BUSINESS REACTION:HIGH EARNERS in the North and cross-Border shoppers from the South are likely to be among those who will benefit least from the UK budget, according to its critics.
British chancellor Alastair Darling intends to increase the higher tax rate to 50 per cent. This will affect those earning above £150,000 (€167,000) from next April.
Chairwoman of the Institute of Directors in Northern Ireland Joanne Stuart said the tax rise was little more than a “headline grabbing” measure. “Its impact on raising money, either here or in the rest of the UK, is minimal,” she said.
The institute chief reflected a less than enthusiastic response from business leaders in the North with Mr Darling’s second UK budget which has also raised taxes on alcohol, cigarettes and fuel.
“The growth in public spending will have to slow significantly over the next few years, and Northern Ireland, with its higher dependence on the public purse, will bear a disproportionate burden as a result,” Ms Stuart said.
Together with other business leaders, the institute chief has welcomed the decision to double the first-year capital allowance rate form companies to 40 per cent.
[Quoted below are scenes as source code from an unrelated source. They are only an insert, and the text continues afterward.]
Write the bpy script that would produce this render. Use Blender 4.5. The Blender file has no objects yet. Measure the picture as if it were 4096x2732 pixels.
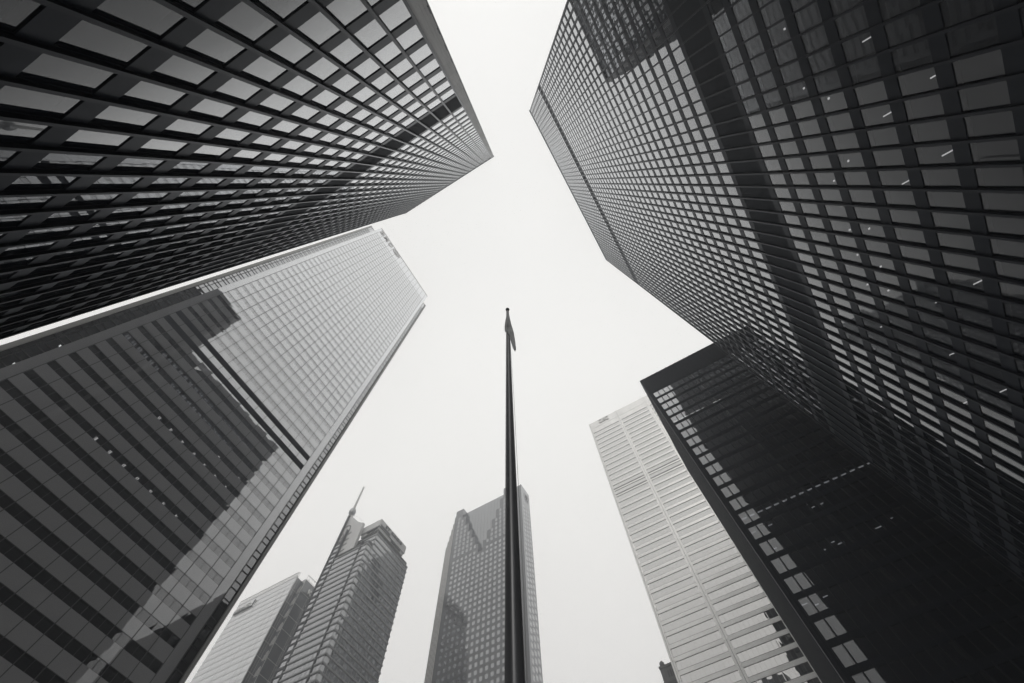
import bpy, math, random
import numpy as np
from mathutils import Matrix, Vector

random.seed(7)
rng = np.random.default_rng(7)
scene = bpy.context.scene
col = scene.collection
rad = math.radians

# ------------------------------------------------------------------ camera
CAMZ = 1.6
RC = np.array([[0.50787, -0.86131, -0.01483],
               [0.80811, 0.48232, -0.33813],
               [0.29839, 0.15974, 0.94098]])          # rows: right, down, forward
U_, S_, V_ = np.linalg.svd(RC)
RC = U_ @ V_
FPX = 1772.05                                          # focal length in pixels of a 4096 wide frame
cam_d = bpy.data.cameras.new('camera')
cam = bpy.data.objects.new('camera', cam_d)
col.objects.link(cam)
cam_d.sensor_width = 36.0
cam_d.lens = FPX * 36.0 / 4096.0
cam_d.clip_start = 0.1
cam_d.clip_end = 6000.0
r_, u_, b_ = RC[0], -RC[1], -RC[2]
cam.matrix_world = Matrix(((r_[0], u_[0], b_[0], 0), (r_[1], u_[1], b_[1], 0), (r_[2], u_[2], b_[2], CAMZ), (0, 0, 0, 1)))
scene.camera = cam
scene.render.resolution_x = 1024
scene.render.resolution_y = 683

# ------------------------------------------------------------------ world and sun
SUN_DIR = Vector((-1.0, -0.35, 0.9)).normalized()     # towards the veiled sun
SUN_EL = math.asin(SUN_DIR.z)
SUN_AZ = math.atan2(SUN_DIR.x, SUN_DIR.y)
world = bpy.data.worlds.new('World')
scene.world = world
world.use_nodes = True
nt = world.node_tree
nt.nodes.clear()
def wn(t, **k):
    n = nt.nodes.new(t)
    for a, b in k.items(): setattr(n, a, b)
    return n
sky = wn('ShaderNodeTexSky', sky_type='NISHITA')
sky.sun_disc = False
sky.sun_elevation = SUN_EL
sky.sun_rotation = SUN_AZ
sky.air_density = 1.0
sky.dust_density = 5.0
bw = wn('ShaderNodeRGBToBW')
nt.links.new(sky.outputs[0], bw.inputs[0])
tc = wn('ShaderNodeTexCoord')
sep = wn('ShaderNodeSeparateXYZ')
nt.links.new(tc.outputs['Generated'], sep.inputs[0])
ramp = wn('ShaderNodeValToRGB')
el = ramp.color_ramp.elements
el[0].position = 0.0; el[0].color = (0.62, 0.60, 0.58, 1)
el[1].position = 1.0; el[1].color = (0.93, 0.921, 0.897, 1)
e = el.new(0.5); e.color = (0.945, 0.922, 0.893, 1)
e = el.new(0.8); e.color = (0.95, 0.938, 0.908, 1)
nt.links.new(sep.outputs['Z'], ramp.inputs[0])
nz = wn('ShaderNodeTexNoise'); nz.inputs['Scale'].default_value = 1.6; nz.inputs['Detail'].default_value = 3.0
nt.links.new(tc.outputs['Generated'], nz.inputs['Vector'])
mr = wn('ShaderNodeMapRange'); mr.inputs['To Min'].default_value = 0.93; mr.inputs['To Max'].default_value = 1.04
nt.links.new(nz.outputs['Fac'], mr.inputs['Value'])
cl = wn('ShaderNodeVectorMath', operation='SCALE')
nt.links.new(ramp.outputs[0], cl.inputs[0]); nt.links.new(mr.outputs[0], cl.inputs['Scale'])
sc2 = wn('ShaderNodeVectorMath', operation='SCALE'); sc2.inputs['Scale'].default_value = 12.1
nt.links.new(cl.outputs[0], sc2.inputs[0])
mx = wn('ShaderNodeMix', data_type='RGBA'); mx.inputs[0].default_value = 0.975
nt.links.new(bw.outputs[0], mx.inputs[6]); nt.links.new(sc2.outputs[0], mx.inputs[7])
bg = wn('ShaderNodeBackground'); bg.inputs['Strength'].default_value = 0.1
nt.links.new(mx.outputs[2], bg.inputs['Color'])
wo = wn('ShaderNodeOutputWorld')
nt.links.new(bg.outputs[0], wo.inputs['Surface'])

sun_d = bpy.data.lights.new('sun', 'SUN')
sun_d.energy = 1.0
sun_d.angle = rad(12)
sun_d.color = (1.0, 0.97, 0.93)
sun = bpy.data.objects.new('sun', sun_d)
col.objects.link(sun)
sun.rotation_euler = SUN_DIR.to_track_quat('Z', 'Y').to_euler()
sun.location = (0, 0, 400)

vs = scene.view_settings
vs.view_transform = 'Standard'
vs.look = 'None'
vs.exposure = 0.0
vs.gamma = 1.0
vs.use_curve_mapping = False
cy = scene.cycles
cy.max_bounces = 10
cy.glossy_bounces = 5
cy.diffuse_bounces = 3
cy.transparent_max_bounces = 12
cy.volume_bounces = 0
cy.caustics_reflective = False
cy.caustics_refractive = False
cy.sample_clamp_indirect = 4.0

# ------------------------------------------------------------------ helpers
def empty(name, loc, label=None, cat=None, group=None):
    o = bpy.data.objects.new(name, None)
    col.objects.link(o)
    o.location = loc
    o.empty_display_size = 1.0
    if label: o['label'] = label
    if cat: o['category'] = cat
    if group: o['group'] = group
    return o

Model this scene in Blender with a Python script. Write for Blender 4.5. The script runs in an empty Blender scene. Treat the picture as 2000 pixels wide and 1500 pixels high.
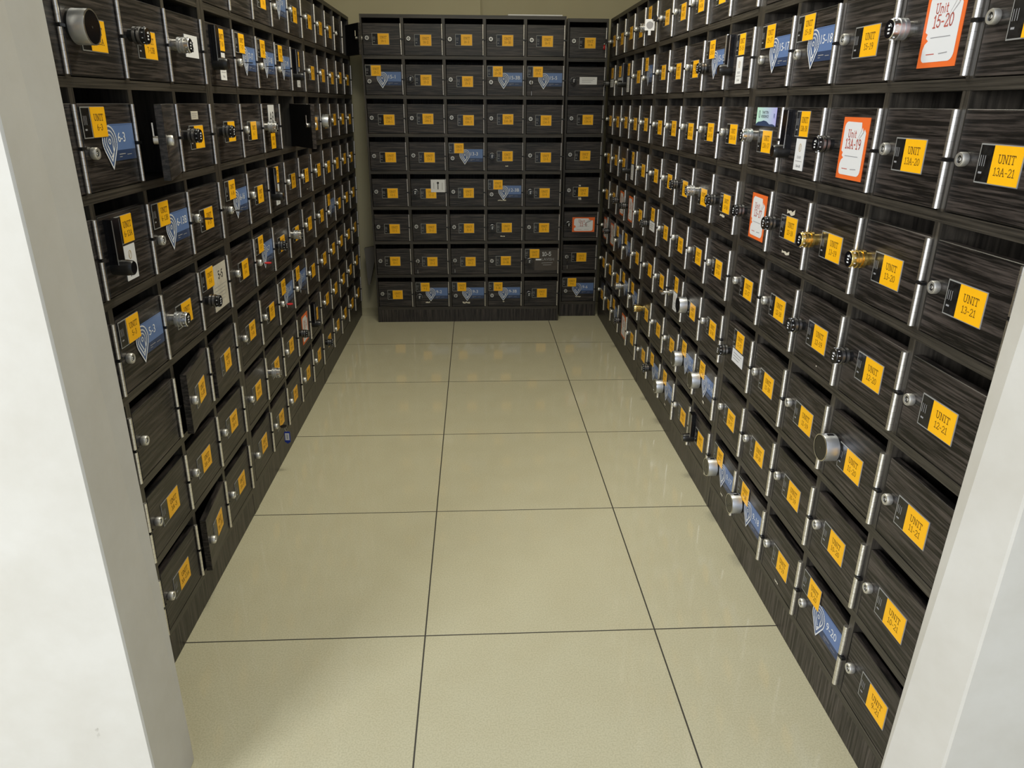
import bpy, math, random
from mathutils import Vector, Matrix
random.seed(7)
PI = math.pi
sc = bpy.context.scene
COL = sc.collection

# ---------------------------------------------------------------- camera
CAM_P = Vector((0.1441, 0.0, 1.2849))
cr = Vector((0.9988, -0.0490, 0.0056)); cu = Vector((0.0126, 0.3631, 0.9317)); cf = Vector((0.0476, 0.9305, -0.3633))
cf.normalize(); cr = (cr - cf*cr.dot(cf)).normalized(); cu = cr.cross(cf)
cam = bpy.data.cameras.new('camera'); camo = bpy.data.objects.new('camera', cam); COL.objects.link(camo)
cam.sensor_width = 36.0; cam.lens = 1402.82/2000*36.0; cam.clip_start = 0.02; cam.clip_end = 60
M = Matrix.Identity(4)
for i in range(3):
    M[i][0] = cr[i]; M[i][1] = cu[i]; M[i][2] = -cf[i]; M[i][3] = CAM_P[i]
camo.matrix_world = M
sc.camera = camo

# ---------------------------------------------------------------- world and lights
w = bpy.data.worlds.new('daylight'); sc.world = w; w.use_nodes = True
bg = w.node_tree.nodes['Background']; bg.inputs[0].default_value = (0.80, 0.89, 1.0, 1); bg.inputs[1].default_value = 0.52

def area(name, loc, target, sx, sy, power, col):
    l = bpy.data.lights.new(name, 'AREA'); l.shape = 'RECTANGLE'; l.size = sx; l.size_y = sy
    l.energy = power; l.color = col
    o = bpy.data.objects.new(name, l); COL.objects.link(o); o.location = loc
    d = Vector(target) - Vector(loc)
    o.rotation_euler = d.to_track_quat('-Z', 'Y').to_euler()
    return o
area('lobby_daylight', (-3.0, -2.7, 2.0), (0.5, 2.2, 0.7), 1.8, 2.0, 160, (0.97, 0.985, 1.0))
area('room_lamp', (0.25, 2.4, 2.56), (0.25, 2.4, 0), 1.1, 0.3, 24, (1.0, 0.95, 0.78))

sc.view_settings.view_transform = 'Standard'; sc.view_settings.look = 'None'
sc.view_settings.gamma = 1; sc.view_settings.use_curve_mapping = False
sc.view_settings.exposure = 0.46

# ---------------------------------------------------------------- materials
def mat(name, col, rough=0.5, metal=0.0, spec=0.5, coat=0.0):
    m = bpy.data.materials.new(name); m.use_nodes = True
    b = m.node_tree.nodes['Principled BSDF']
    b.inputs['Base Color'].default_value = (*col, 1); b.inputs['Roughness'].default_value = rough
    b.inputs['Metallic'].default_value = metal; b.inputs['Specular IOR Level'].default_value = spec
    b.inputs['Coat Weight'].default_value = coat
    return m
def s2l(r, g, b):
    f = lambda c: (c/255/12.92) if c/255 <= 0.04045 else ((c/255+0.055)/1.055)**2.4
    return (f(r), f(g), f(b))

def noisy(name, c1, c2, scale, rough, detail=6, metal=0.0, lo=0.35, hi=0.65, rand=True, spec=0.5, bump=0.0, rvar=0.0):
    """two tones mixed by stretched noise in object space"""
    m = mat(name, c1, rough, metal, spec); nt = m.node_tree; N = nt.nodes; L = nt.links
    b = N['Principled BSDF']
    tc = N.new('ShaderNodeTexCoord'); mp = N.new('ShaderNodeMapping'); mp.inputs['Scale'].default_value = scale
    L.new(tc.outputs['Object'], mp.inputs['Vector'])
    if rand:
        oi = N.new('ShaderNodeObjectInfo'); mm = N.new('ShaderNodeMath'); mm.operation = 'MULTIPLY'; mm.inputs[1].default_value = 37
        L.new(oi.outputs['Random'], mm.inputs[0]); cx = N.new('ShaderNodeCombineXYZ')
        for k in range(3): L.new(mm.outputs[0], cx.inputs[k])
        L.new(cx.outputs[0], mp.inputs['Location'])
    n = N.new('ShaderNodeTexNoise'); n.inputs['Scale'].default_value = 1; n.inputs['Detail'].default_value = detail
    n.inputs['Roughness'].default_value = 0.65
    L.new(mp.outputs[0], n.inputs['Vector'])
    r = N.new('ShaderNodeValToRGB'); r.color_ramp.elements[0].position = lo; r.color_ramp.elements[1].position = hi
    r.color_ramp.elements[0].color = (*c1, 1); r.color_ramp.elements[1].color = (*c2, 1)
    L.new(n.outputs['Fac'], r.inputs[0]); L.new(r.outputs[0], b.inputs['Base Color'])
    if bump:
        bp = N.new('ShaderNodeBump'); bp.inputs['Strength'].default_value = bump; bp.inputs['Distance'].default_value = 0.001
        L.new(n.outputs['Fac'], bp.inputs['Height']); L.new(bp.outputs[0], b.inputs['Normal'])
    if rvar:
        mr = N.new('ShaderNodeMapRange'); mr.inputs['To Min'].default_value = rough; mr.inputs['To Max'].default_value = rough+rvar
        L.new(n.outputs['Fac'], mr.inputs[0]); L.new(mr.outputs[0], b.inputs['Roughness'])
    return m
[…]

Mr Darling’s plans to deliver more support for loss-making companies through tax rebates have also been welcomed.
But according to Nigel Smyth, Northern Ireland director of the Confederation of British Industry, there was little good news for business in the North. “There are a number of welcome micro-measures which should help to stimulate investment and support struggling businesses. Increased investment allowances, a top-up trade credit insurance scheme, a time-limited scrappage scheme for cars, a range of low-carbon initiatives and some support for housing will be welcomed by the business community, especially considering the chancellor’s tight fiscal constraints,” he said.
The Northern Ireland Independent Retail Trade Association also criticised the budget for failing to help small businesses who are struggling.
Glyn Roberts, chief executive of the association, said the only good news was that the chancellor “did not make the mistake” of increasing direct taxation on businesses. “During this challenging economic climate, we would have liked to have seen targets designed specifically . . . to encourage businesses to take on more staff.”